Starting in Miami, the story of Chiron begins with him running and hiding from bullies who have clearly singled him out as the weakling of the group. Nicknamed ‘Little’, he truly is a picture of vulnerability; small in stature and socially inept, this only child of an addict mother is lost in a world where already he and others know he is different. Alex R. Hibbert captures his wide-eyed confusion perfectly and the chemistry between him and Juan (Mahershala Ali) is excellent. Few words need to be spoken by Ali, as his mastery of movement and use of space is one of the many reasons his acting is so exquisite. As Juan take him under his wing, the avuncular dynamic quickly provides a haven for when things at home are too much. Janelle Monáe as Theresa is the perfect caregiver and remains a strong role throughout.

As we move to the second part of the tryptic, adolescence, we find that Chiron’s relationship with his mother Paula (Naomi Harris) has gone from bad to worse. Ashton Sanders captures elegantly the inner turmoil of the many storms raging inside his character. As his mum’s addiction becomes more severe, his life at school is darkened by the constant theme of his existence: he is different. A friendship with Kevin (Jaden Pine, Jharrel Jerome and André Holland) is a place of relevant comfort and a means to try and figure out the feelings he continues to have.

The story then moves to adulthood. Here our protagonist, now using the nickname ‘Black’ (Trevante Rhodes) attempts to face head-on the issues of his past.
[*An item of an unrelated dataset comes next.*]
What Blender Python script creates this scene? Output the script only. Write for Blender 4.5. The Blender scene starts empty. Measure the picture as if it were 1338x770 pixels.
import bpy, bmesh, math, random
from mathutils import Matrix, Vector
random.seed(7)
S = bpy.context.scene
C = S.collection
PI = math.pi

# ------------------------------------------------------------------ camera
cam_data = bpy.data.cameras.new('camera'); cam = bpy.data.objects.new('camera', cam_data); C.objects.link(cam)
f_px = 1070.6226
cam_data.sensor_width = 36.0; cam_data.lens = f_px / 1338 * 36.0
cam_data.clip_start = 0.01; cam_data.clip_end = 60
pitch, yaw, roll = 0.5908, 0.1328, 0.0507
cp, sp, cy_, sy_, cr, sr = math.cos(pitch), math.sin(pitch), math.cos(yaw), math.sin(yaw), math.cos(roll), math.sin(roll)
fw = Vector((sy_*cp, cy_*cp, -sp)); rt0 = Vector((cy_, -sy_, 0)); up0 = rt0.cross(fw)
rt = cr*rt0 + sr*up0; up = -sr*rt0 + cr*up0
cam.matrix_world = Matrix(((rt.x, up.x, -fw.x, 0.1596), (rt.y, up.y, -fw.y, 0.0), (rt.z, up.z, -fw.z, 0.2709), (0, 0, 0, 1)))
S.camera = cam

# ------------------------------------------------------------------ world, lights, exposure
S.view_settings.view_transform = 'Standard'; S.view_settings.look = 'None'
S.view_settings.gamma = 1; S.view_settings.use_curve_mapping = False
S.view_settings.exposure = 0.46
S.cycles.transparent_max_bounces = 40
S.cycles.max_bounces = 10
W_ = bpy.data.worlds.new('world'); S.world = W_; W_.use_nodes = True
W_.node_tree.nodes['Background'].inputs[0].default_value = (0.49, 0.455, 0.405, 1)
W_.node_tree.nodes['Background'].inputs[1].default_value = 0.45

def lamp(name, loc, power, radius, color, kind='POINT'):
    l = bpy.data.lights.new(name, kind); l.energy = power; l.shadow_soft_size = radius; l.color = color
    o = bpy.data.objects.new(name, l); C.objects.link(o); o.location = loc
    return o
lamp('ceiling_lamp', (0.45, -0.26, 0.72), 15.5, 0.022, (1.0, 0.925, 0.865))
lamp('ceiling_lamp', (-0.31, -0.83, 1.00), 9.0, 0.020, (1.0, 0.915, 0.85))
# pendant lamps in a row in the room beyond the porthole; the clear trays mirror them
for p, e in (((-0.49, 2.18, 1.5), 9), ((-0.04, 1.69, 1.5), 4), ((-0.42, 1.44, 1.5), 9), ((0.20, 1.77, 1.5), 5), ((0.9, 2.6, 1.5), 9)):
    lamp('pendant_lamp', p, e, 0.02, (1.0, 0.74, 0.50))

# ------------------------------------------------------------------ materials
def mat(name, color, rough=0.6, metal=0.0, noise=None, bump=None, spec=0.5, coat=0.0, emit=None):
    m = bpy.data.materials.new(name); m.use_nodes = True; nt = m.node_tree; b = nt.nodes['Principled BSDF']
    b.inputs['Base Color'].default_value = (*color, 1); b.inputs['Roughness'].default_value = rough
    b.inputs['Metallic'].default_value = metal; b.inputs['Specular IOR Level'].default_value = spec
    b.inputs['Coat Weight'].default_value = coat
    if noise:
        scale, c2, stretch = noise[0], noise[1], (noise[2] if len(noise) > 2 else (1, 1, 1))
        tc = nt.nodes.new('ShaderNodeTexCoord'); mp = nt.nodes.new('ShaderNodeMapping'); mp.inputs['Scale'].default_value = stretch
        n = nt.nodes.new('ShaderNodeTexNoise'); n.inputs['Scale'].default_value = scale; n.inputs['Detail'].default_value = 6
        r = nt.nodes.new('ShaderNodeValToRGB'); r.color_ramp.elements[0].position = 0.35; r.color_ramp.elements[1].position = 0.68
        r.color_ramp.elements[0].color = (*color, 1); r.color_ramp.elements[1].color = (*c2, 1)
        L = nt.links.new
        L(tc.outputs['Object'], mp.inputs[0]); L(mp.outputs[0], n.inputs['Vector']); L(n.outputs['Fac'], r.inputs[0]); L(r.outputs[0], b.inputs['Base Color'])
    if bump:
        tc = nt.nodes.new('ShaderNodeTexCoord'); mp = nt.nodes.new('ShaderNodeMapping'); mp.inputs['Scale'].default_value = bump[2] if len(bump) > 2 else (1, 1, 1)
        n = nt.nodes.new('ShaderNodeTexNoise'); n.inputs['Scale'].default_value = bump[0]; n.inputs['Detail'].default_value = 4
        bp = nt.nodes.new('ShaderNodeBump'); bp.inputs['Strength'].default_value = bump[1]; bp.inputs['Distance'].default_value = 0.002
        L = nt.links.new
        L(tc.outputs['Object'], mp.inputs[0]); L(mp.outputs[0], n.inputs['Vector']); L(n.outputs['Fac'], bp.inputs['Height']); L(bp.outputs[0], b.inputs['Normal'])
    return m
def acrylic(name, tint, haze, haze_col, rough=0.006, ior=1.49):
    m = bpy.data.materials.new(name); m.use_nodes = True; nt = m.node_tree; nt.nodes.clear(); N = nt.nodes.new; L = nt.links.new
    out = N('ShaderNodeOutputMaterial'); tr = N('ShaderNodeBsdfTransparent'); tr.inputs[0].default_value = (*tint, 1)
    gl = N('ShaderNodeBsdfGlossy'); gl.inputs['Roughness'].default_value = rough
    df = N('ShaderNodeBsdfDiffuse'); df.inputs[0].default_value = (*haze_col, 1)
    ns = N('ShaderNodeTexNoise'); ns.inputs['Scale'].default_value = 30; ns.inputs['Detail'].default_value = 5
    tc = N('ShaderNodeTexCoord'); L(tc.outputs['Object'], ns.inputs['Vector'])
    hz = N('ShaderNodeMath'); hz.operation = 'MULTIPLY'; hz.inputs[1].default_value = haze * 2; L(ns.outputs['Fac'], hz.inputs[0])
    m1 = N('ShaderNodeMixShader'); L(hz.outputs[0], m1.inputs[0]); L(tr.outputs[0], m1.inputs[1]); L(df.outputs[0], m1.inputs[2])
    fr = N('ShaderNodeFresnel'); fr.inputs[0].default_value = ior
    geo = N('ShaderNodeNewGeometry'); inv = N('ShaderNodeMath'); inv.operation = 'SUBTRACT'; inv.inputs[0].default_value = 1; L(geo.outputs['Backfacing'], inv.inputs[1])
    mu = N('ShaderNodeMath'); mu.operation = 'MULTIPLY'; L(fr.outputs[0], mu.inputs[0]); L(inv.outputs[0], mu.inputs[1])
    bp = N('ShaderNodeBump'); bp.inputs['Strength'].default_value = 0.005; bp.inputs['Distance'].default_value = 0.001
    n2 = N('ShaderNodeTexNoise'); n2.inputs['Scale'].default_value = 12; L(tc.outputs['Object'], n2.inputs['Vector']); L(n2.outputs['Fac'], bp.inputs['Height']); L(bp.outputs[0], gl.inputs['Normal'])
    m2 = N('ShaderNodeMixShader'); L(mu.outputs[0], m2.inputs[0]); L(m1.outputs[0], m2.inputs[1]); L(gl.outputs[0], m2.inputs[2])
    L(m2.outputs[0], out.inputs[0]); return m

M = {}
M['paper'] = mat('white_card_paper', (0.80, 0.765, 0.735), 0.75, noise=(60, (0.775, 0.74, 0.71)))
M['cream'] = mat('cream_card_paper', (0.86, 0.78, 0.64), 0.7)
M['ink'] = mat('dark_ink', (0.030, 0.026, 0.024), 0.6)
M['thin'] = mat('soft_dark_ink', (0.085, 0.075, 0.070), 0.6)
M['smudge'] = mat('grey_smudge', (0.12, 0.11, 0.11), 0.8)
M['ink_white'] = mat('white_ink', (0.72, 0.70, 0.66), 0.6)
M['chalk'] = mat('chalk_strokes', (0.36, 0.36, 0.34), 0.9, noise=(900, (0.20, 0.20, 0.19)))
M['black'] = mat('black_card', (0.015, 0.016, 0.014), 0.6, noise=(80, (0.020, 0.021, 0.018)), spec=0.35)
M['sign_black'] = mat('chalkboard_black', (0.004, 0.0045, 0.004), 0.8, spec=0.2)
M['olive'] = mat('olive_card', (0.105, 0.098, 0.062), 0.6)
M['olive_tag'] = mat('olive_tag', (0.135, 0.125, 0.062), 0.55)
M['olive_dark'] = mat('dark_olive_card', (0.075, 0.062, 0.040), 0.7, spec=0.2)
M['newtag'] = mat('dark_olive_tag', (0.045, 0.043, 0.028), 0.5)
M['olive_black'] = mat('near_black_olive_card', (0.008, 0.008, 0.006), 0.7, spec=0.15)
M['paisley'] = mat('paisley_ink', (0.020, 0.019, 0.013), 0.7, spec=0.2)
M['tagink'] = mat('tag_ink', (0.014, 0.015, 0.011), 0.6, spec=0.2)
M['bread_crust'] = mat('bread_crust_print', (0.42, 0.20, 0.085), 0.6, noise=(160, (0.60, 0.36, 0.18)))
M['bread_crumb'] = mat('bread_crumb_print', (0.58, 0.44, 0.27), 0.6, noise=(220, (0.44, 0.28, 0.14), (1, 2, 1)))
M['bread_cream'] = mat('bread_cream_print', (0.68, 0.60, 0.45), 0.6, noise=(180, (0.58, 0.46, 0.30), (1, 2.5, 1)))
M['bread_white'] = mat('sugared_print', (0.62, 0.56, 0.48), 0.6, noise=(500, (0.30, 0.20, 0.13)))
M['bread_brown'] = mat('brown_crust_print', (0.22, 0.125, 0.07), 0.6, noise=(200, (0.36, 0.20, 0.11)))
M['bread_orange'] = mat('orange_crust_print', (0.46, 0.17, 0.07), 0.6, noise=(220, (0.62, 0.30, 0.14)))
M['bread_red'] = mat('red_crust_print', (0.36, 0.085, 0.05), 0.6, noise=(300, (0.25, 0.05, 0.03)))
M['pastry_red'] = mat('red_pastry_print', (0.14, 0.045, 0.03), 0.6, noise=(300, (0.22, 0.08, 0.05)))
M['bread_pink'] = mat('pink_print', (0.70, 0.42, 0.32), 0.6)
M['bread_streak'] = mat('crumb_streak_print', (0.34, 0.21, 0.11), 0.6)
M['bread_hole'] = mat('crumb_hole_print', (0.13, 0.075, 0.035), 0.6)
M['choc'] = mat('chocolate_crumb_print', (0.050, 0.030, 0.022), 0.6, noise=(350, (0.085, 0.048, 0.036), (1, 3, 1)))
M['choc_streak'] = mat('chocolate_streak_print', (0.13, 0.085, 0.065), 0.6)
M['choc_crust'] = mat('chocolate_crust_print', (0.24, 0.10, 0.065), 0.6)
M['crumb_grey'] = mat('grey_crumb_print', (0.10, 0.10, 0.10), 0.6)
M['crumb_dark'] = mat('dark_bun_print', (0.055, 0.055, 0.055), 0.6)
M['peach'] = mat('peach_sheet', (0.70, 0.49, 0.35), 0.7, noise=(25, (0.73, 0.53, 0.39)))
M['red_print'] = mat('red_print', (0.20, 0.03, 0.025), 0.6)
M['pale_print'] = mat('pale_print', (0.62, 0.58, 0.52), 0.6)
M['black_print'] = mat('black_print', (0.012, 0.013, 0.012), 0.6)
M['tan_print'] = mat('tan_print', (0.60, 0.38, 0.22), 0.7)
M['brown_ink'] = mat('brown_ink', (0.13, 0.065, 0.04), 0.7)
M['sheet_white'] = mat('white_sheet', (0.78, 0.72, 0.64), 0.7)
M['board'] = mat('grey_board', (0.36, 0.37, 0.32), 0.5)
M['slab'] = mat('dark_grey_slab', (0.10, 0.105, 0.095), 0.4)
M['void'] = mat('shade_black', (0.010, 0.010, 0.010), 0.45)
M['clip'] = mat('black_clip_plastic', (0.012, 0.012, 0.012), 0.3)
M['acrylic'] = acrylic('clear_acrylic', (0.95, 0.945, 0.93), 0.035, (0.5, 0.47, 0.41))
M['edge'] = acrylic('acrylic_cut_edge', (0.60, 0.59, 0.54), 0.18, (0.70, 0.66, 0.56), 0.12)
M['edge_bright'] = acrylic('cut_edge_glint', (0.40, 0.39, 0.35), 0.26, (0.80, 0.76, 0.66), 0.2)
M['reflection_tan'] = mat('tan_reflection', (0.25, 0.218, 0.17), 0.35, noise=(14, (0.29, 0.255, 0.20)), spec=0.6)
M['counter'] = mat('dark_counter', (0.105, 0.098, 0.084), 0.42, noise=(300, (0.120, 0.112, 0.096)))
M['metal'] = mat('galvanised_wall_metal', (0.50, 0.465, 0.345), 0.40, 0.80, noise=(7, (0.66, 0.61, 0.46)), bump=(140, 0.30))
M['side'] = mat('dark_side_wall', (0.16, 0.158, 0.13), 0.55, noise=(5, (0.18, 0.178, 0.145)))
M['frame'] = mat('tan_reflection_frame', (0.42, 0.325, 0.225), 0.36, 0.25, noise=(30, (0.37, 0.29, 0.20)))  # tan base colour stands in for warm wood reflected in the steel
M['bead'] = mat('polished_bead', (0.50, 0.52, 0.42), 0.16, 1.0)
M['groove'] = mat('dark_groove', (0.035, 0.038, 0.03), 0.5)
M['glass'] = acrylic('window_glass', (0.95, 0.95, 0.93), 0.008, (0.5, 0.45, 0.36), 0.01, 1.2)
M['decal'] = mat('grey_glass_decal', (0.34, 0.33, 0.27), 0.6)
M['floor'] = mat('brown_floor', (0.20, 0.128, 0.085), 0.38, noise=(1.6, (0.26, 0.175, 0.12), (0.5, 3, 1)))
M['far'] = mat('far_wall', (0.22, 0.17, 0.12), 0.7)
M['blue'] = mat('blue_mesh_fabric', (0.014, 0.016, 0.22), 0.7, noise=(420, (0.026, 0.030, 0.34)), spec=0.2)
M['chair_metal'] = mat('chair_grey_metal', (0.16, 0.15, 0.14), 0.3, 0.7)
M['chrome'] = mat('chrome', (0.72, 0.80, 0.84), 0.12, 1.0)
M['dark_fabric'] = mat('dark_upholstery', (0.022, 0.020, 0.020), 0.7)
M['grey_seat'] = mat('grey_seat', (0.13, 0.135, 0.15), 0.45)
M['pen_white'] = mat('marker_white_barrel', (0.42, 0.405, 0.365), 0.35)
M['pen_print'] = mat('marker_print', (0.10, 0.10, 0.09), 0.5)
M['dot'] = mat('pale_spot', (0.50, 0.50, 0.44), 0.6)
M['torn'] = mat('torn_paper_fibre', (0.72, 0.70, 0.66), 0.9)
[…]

Ironically (and indeed, beautifully) this attempt to find closure opens more doors than are closed. The open-endedness of the film being one of its best features. Director Barry Jenkins has cleverly let this film have as much time as it needs in order to allow characters to develop and further, our feelings toward them. The use of brilliant camera work and a soundtrack that is used sparingly, yet at just the right moments, ensures we are pulled along at the pace needed to take in the sights and sounds of Miami.

As films go this truly is something special. It would be all too easy to label Moonlight a “gay movie” and move on, but this would be selling it short by far. The issues run so very much deeper and Chiron’s own battle is rarely portrayed as being with his sexuality, rather it is with the management of those around him and their issues. It is a delight to watch a mainstream movie in which the “problem” is that the character is gay. Chiron in fact is not the problem at all and it is a privilege to join him as him grows and learns to master his own life. He is not without his flaws, that’s true, but his resilience and strong, silent demeanour is a beauty to witness. Moonlight isn’t just a film; it is a testimony of inner strength to those who many consider weak. A truly stunning contribution to the world of cinema.